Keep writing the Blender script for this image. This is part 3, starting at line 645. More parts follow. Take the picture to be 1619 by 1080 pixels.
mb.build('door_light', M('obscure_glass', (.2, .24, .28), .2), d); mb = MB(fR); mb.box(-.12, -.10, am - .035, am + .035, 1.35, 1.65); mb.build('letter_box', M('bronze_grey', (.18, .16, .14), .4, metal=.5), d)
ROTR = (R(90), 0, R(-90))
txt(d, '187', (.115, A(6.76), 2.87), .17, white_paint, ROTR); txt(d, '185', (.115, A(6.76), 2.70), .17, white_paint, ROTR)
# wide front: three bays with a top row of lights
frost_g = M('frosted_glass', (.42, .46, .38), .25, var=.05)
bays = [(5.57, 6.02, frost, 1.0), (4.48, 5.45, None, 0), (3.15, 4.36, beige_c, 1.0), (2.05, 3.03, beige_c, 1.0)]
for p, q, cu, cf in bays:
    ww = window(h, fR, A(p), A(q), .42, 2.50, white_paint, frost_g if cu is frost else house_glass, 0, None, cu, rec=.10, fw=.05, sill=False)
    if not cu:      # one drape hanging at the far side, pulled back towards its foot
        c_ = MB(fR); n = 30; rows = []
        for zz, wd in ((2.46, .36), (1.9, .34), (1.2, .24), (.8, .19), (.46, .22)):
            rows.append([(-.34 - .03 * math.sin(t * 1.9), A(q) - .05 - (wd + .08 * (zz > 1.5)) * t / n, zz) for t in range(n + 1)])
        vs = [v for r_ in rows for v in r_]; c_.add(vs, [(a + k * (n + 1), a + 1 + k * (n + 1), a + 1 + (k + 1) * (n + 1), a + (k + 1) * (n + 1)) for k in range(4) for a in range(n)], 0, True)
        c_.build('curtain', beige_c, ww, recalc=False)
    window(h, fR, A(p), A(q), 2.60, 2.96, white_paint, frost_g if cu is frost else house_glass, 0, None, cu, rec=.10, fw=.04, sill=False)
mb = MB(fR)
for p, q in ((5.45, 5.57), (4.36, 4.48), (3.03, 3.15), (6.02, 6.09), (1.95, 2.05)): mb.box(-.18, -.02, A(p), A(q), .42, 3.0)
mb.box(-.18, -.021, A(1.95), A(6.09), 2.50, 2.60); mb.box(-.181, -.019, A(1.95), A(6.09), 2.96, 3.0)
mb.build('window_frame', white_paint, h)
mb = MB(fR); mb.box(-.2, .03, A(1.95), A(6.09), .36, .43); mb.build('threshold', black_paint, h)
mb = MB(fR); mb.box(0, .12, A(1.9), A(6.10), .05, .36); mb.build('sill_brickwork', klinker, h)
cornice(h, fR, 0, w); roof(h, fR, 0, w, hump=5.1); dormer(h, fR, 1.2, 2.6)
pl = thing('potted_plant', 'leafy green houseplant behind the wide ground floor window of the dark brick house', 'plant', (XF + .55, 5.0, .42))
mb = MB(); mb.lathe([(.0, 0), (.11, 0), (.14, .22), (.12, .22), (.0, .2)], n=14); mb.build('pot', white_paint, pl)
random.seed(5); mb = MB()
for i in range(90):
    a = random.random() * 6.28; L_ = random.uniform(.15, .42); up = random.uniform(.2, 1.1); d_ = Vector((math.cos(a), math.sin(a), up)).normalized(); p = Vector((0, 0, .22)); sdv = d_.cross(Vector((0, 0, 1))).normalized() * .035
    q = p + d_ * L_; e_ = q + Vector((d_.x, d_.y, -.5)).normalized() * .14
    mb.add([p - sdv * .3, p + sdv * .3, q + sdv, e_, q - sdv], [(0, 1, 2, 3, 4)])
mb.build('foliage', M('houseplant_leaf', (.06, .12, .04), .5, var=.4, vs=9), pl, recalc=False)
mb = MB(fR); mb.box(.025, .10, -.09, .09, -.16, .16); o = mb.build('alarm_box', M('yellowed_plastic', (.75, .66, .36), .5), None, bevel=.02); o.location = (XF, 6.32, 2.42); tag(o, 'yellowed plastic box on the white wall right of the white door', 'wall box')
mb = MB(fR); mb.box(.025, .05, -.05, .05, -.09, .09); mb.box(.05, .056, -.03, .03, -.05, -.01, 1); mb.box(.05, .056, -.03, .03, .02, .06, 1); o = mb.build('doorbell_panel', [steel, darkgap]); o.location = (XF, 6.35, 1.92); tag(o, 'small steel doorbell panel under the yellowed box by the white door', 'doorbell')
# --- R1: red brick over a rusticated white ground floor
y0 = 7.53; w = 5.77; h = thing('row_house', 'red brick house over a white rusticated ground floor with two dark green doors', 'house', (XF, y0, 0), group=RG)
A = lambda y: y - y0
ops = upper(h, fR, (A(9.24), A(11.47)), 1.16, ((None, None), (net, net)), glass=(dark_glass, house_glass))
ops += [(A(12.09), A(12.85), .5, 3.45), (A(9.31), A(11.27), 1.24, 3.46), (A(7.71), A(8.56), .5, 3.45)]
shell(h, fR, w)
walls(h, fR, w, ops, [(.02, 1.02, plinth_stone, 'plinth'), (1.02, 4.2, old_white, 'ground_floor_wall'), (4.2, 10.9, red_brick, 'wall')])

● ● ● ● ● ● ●

*TASK PROMPT*
Give the material above again, word for word.

*RIGHT ANSWER*
Keep writing the Blender script for this image. This is part 3, starting at line 645. More parts follow. Take the picture to be 1619 by 1080 pixels.
mb.build('door_light', M('obscure_glass', (.2, .24, .28), .2), d); mb = MB(fR); mb.box(-.12, -.10, am - .035, am + .035, 1.35, 1.65); mb.build('letter_box', M('bronze_grey', (.18, .16, .14), .4, metal=.5), d)
ROTR = (R(90), 0, R(-90))
txt(d, '187', (.115, A(6.76), 2.87), .17, white_paint, ROTR); txt(d, '185', (.115, A(6.76), 2.70), .17, white_paint, ROTR)
# wide front: three bays with a top row of lights
frost_g = M('frosted_glass', (.42, .46, .38), .25, var=.05)
bays = [(5.57, 6.02, frost, 1.0), (4.48, 5.45, None, 0), (3.15, 4.36, beige_c, 1.0), (2.05, 3.03, beige_c, 1.0)]
for p, q, cu, cf in bays:
    ww = window(h, fR, A(p), A(q), .42, 2.50, white_paint, frost_g if cu is frost else house_glass, 0, None, cu, rec=.10, fw=.05, sill=False)
    if not cu:      # one drape hanging at the far side, pulled back towards its foot
        c_ = MB(fR); n = 30; rows = []
        for zz, wd in ((2.46, .36), (1.9, .34), (1.2, .24), (.8, .19), (.46, .22)):
            rows.append([(-.34 - .03 * math.sin(t * 1.9), A(q) - .05 - (wd + .08 * (zz > 1.5)) * t / n, zz) for t in range(n + 1)])
        vs = [v for r_ in rows for v in r_]; c_.add(vs, [(a + k * (n + 1), a + 1 + k * (n + 1), a + 1 + (k + 1) * (n + 1), a + (k + 1) * (n + 1)) for k in range(4) for a in range(n)], 0, True)
        c_.build('curtain', beige_c, ww, recalc=False)
    window(h, fR, A(p), A(q), 2.60, 2.96, white_paint, frost_g if cu is frost else house_glass, 0, None, cu, rec=.10, fw=.04, sill=False)
mb = MB(fR)
for p, q in ((5.45, 5.57), (4.36, 4.48), (3.03, 3.15), (6.02, 6.09), (1.95, 2.05)): mb.box(-.18, -.02, A(p), A(q), .42, 3.0)
mb.box(-.18, -.021, A(1.95), A(6.09), 2.50, 2.60); mb.box(-.181, -.019, A(1.95), A(6.09), 2.96, 3.0)
mb.build('window_frame', white_paint, h)
mb = MB(fR); mb.box(-.2, .03, A(1.95), A(6.09), .36, .43); mb.build('threshold', black_paint, h)
mb = MB(fR); mb.box(0, .12, A(1.9), A(6.10), .05, .36); mb.build('sill_brickwork', klinker, h)
cornice(h, fR, 0, w); roof(h, fR, 0, w, hump=5.1); dormer(h, fR, 1.2, 2.6)
pl = thing('potted_plant', 'leafy green houseplant behind the wide ground floor window of the dark brick house', 'plant', (XF + .55, 5.0, .42))
mb = MB(); mb.lathe([(.0, 0), (.11, 0), (.14, .22), (.12, .22), (.0, .2)], n=14); mb.build('pot', white_paint, pl)
random.seed(5); mb = MB()
for i in range(90):
    a = random.random() * 6.28; L_ = random.uniform(.15, .42); up = random.uniform(.2, 1.1); d_ = Vector((math.cos(a), math.sin(a), up)).normalized(); p = Vector((0, 0, .22)); sdv = d_.cross(Vector((0, 0, 1))).normalized() * .035
    q = p + d_ * L_; e_ = q + Vector((d_.x, d_.y, -.5)).normalized() * .14
    mb.add([p - sdv * .3, p + sdv * .3, q + sdv, e_, q - sdv], [(0, 1, 2, 3, 4)])
mb.build('foliage', M('houseplant_leaf', (.06, .12, .04), .5, var=.4, vs=9), pl, recalc=False)
mb = MB(fR); mb.box(.025, .10, -.09, .09, -.16, .16); o = mb.build('alarm_box', M('yellowed_plastic', (.75, .66, .36), .5), None, bevel=.02); o.location = (XF, 6.32, 2.42); tag(o, 'yellowed plastic box on the white wall right of the white door', 'wall box')
mb = MB(fR); mb.box(.025, .05, -.05, .05, -.09, .09); mb.box(.05, .056, -.03, .03, -.05, -.01, 1); mb.box(.05, .056, -.03, .03, .02, .06, 1); o = mb.build('doorbell_panel', [steel, darkgap]); o.location = (XF, 6.35, 1.92); tag(o, 'small steel doorbell panel under the yellowed box by the white door', 'doorbell')
# --- R1: red brick over a rusticated white ground floor
y0 = 7.53; w = 5.77; h = thing('row_house', 'red brick house over a white rusticated ground floor with two dark green doors', 'house', (XF, y0, 0), group=RG)
A = lambda y: y - y0
ops = upper(h, fR, (A(9.24), A(11.47)), 1.16, ((None, None), (net, net)), glass=(dark_glass, house_glass))
ops += [(A(12.09), A(12.85), .5, 3.45), (A(9.31), A(11.27), 1.24, 3.46), (A(7.71), A(8.56), .5, 3.45)]
shell(h, fR, w)
walls(h, fR, w, ops, [(.02, 1.02, plinth_stone, 'plinth'), (1.02, 4.2, old_white, 'ground_floor_wall'), (4.2, 10.9, red_brick, 'wall')])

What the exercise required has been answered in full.